Despite Washington’s protests, and threats, both the Indian and Turkish governments have remained resolute in their decision to acquire the S-400. A Turkish government spokesman described it as “not a preference, but a necessity,” and Prime Minister Narendra Modi described India’s position on the S-400 in similar terms during US Secretary of State Mike Pompeo’s recent visit to India.
But why does the global sale of the S-400 pose such a problem to the US?
We can identify at least 4 distinct reasons for the US position:
Firstly, it is not simply that US commercial interests are impacted, but that this also gradually has an incremental ideological effect. This is most particularly the case in terms of the United States’ relationship with other NATO member-states, but the core-logic of this still applies analogously to the United States’ relationship with allies outside of the NATO structure. One of the most underemphasized drivers of NATO-expansion has been that it’s a cash-cow for American defence-contractors, but in this regard, it is not possible to make a neat and tidy distinction between the ideological and commercial levels – they are mutually reinforcing.

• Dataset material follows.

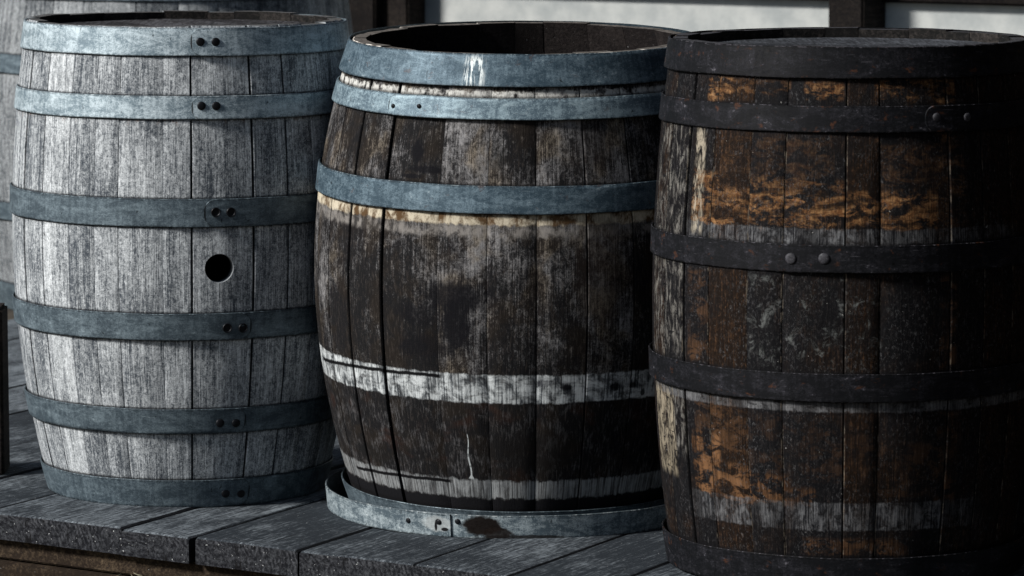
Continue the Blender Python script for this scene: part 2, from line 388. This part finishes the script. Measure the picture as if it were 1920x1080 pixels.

Secondly, the process of acquiring and integrating the S-400 system requires significant ongoing involvement by Russian military personnel (training, technical advisors, etc). This is entirely unavoidable. Therefore, by selling the S-400, it is inevitable that Russia gains knowledge about other countries’ military apparatuses, which in turn creates problems for cooperation within NATO-structures, or military cooperation with the United States more generally. In this regard, Russia’s export of the S-400 is having quite a disruptive effect on security-relations between the United States and a number of its allies and former vassal-states.
Thirdly, acquiring the S-400 requires countries to bypass US sanctions against Russia, and therefore to bypass the US banking-system altogether, for the purposes of doing so. While both Russian and Indian officials remain inevitably tight-lipped about the financial channels which are being set up for the purpose of facilitating the S-400 transactions, we know that the sale will be denominated in Rubles and Rupees. The sale of the S-400 therefore serves as a significant, high-profile example wherein sanctions against Russia are counter-productive from an American point of view, insofar as they are one of the factors driving de-dollarization.
Furthermore, the development of this semi-clandestine financial infrastructure, devised to bypass sanctions, will inevitably spread beyond the scope of the defence-sector. Once these structures have been set up, they further enable Russia and her trading partners to bypass other sectoral sanctions. The S-400 is therefore a sanctions-busting lodestar, not only in the context of military procurement, but generally.
Finally, once the S-400 becomes sold widely enough worldwide to be considered the global standard-bearer in air-defense, the implications for the foreseeable future of American military doctrine are bleak. Over the course of the post-war period, American military doctrine has become increasingly dependent on aerial dominance, a development largely but not exclusively explained in terms of an utterly corrupted procurement-policy. In the United States, technological development drives the development of military doctrine, and not the other way around, as common sense would otherwise dictate.
This technology-driven and budget-driven obsession with aerial dominance makes it inevitable that the US has no coherent tactical doctrine for theatres of war wherein aerial superiority is all but practically irrelevant, for example urban guerrilla/counter-guerrilla warfare. It is hardly surprising that the worst debacles in the United States’ recent military history have been in urban environments. Some attempts were made to overhaul doctrine following the failure of Operation Gothic Serpent in Mogadishu in 1993, but those attempts never had any chance of succeeding in the face of the power wielded by defence-industry lobbyists.
However, in a world wherein the S-400 is the new normal for aerial defence, even the factor of US aerial dominance disappears. A global situation is gradually emerging wherein American war-planners are going to not only have to re-write their entire corpus of military doctrine, but in fact will have to simply forget all American military doctrine which was written later than 1975. This arduous process of starting from scratch could compromise American military preparedness and the coherence of American military doctrine for decades to come.